Recognizing the parties' prerogative to provide for their own contract, we said in White v Burkhardt, 338 Mich 235, 239; 60 NW2d 925 (1953):

"Foreclosure of mortgages by advertisement and sale has been in use in this State for about 100 years, and is well understood. Such statutory foreclosures should not be set aside without some good reason therefor. Markoff v Tournier, 229 Mich 571 [201 NW 888 (1925)], and Detroit Trust Co v Agozzinio, 280 Mich 402, 496 [273 NW 747 (1937)]. Statutory foreclosures are a matter of contract, authorized by the mortgagor, and ought not to be hampered by an unreasonably strict construction of the law.
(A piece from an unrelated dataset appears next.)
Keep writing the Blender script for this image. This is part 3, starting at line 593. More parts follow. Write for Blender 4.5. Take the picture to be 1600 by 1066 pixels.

Lee v Clary, 38 Mich 223 [1878], and Peterson v Jacobs, 303 Mich 329, 335 [6 NW2d 533 (1942)]."

We are convinced that under the terms of the contract before us, plaintiff has defaulted on a *262 condition. By refusing to pay monies into escrow, plaintiff failed to perform a covenant the performance of which was a condition of the contract. 3A Corbin, supra, §§ 633, 635. Plaintiff agreed that Metropolitan would have the option of foreclosing pursuant to the statute if she did not perform her covenant. The remedy is concededly a harsh one, but "harshness or hardship alone will not defeat a foreclosure". Schechtman v Grobbel, 226 So 2d 1, 3 (Fla Dist Ct App, 1969).

Despite plaintiff's insistence to the contrary, this case does not involve a mere technical breach by the mortgagor as was present in Schechtman, supra. In that case the Florida District Court of Appeals refused to allow foreclosure where the mortgagor paid escrow monies to a bank rather than to the mortgagee, as required by the mortgage. The court emphasized that, even though the payment was made to the wrong institution, the escrow balance was at all times current and the security of the mortgage was never in jeopardy. Here plaintiff refused to make the payments.

We agree with the trial court and the Court of Appeals that the foreclosure was licit.

Affirmed. Costs to defendant.

WILLIAMS, LEVIN, COLEMAN, FITZGERALD, and RYAN, JJ., concurred with KAVANAGH, C.J.

BLAIR MOODY, JR., J., took no part in the decision of this case.